Last Thursday, I attended a meeting where developer CHPPENN I, LLC presented preliminary proposals for providing affordable housing dwellings on North Hill on Richmond Highway, numbering over 400 including apartments and townhouses. Under the current Zoning and Comprehensive Plan, 67 dwellings may be constructed by right. As such, the proposal will require public hearings before the Planning Commission and Board of Supervisors to obtain approval. At the meeting, attendees provided their input which will be utilized by the developer in shaping their development proposal. Hopefully an attractive affordable housing development will result, that will benefit the less fortunate among us.

Among the attendees were David Dale and Katherine Ward who the previous day had been recycled into revolving door co-chair positions of the MVCCA. Mr. Dale, who previously was the president of the Spring Bank Community Association, had advocated, several years ago, that instead of developing North Hill for affordable housing, the money should be used to buy up foreclosed homes in Spring Bank. While such self-serving civic involvement would justify disqualifying a person from being taken seriously in the civic arena, apparently Mr. Dale still has a fan base in those of the 40 or so remaining community association members of the MVCCA (out of over 220 in the Mount Vernon District) that voted to re-elect him.

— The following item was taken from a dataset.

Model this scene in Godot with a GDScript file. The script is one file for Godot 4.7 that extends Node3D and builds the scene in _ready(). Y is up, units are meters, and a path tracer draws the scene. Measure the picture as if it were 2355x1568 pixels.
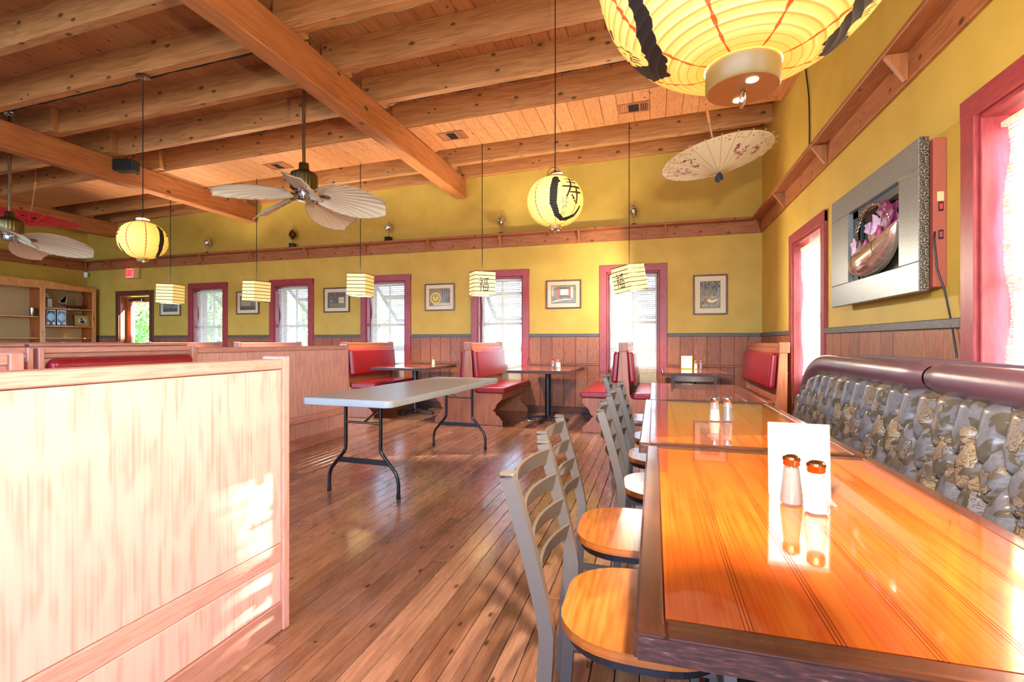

In my personal experience, Katherine Ward is the most undemocratic leader the MVCCA has ever chosen. When a neighbor and I attended an MVCCA Board meeting in 2009 to express our opposition to an MVCCA proposal to amend the Comprehensive Plan to allow public access in the Little Hunting Creek Pumping Station land, Ms. Ward as presiding officer refused to allow us to speak, practically breaking the gavel on the table as she pounded it perhaps two dozen times to prevent us from speaking. To thwart the MVCCA's plan to destroy the peaceful nature of my neighborhood, I filed my own Comprehensive Plan nomination which the Board of Supervisors used as the vehicle to bar public access into the Pumping Station lands. At last Thursday's meeting, Ms. Ward informed the developer that he would have to bring the development proposal to the MVCCA to seek their blessing before submitting it to the county for approval.

Words to the wise: In the 2012 case New Cingular Wireless PCS, LLC v. The Fairfax County Board of Supervisors, the 4th Circuit Court of Appeals affirmed the decision of the U.S. District Court for the Eastern District of Virginia in Alexandria that the Board of Supervisors had properly given the greatest weight to the most closely adjacent neighborhood in determining that a cell tower could not be placed at the Masonic Lodge on Fort Hunt Road. In that case, the MVCCA had passed a resolution favoring the cell tower and the Planning Commission had voted to recommend its approval. The opposition of the closest, most affected neighbors on Plymouth Road who do not even have a civic association was deemed by the Board of Supervisors and the Courts to carry greater weight than the support of the MVCCA and the Planning Commission. Thus, if the MVCCA wants to pass a resolution concerning the proposed development on North Hill, it needs to consult with the most closely adjacent neighborhoods, receive their input, and pass a resolution that complies with the views of those closely adjacent neighbors. Otherwise, its resolution will carry no weight.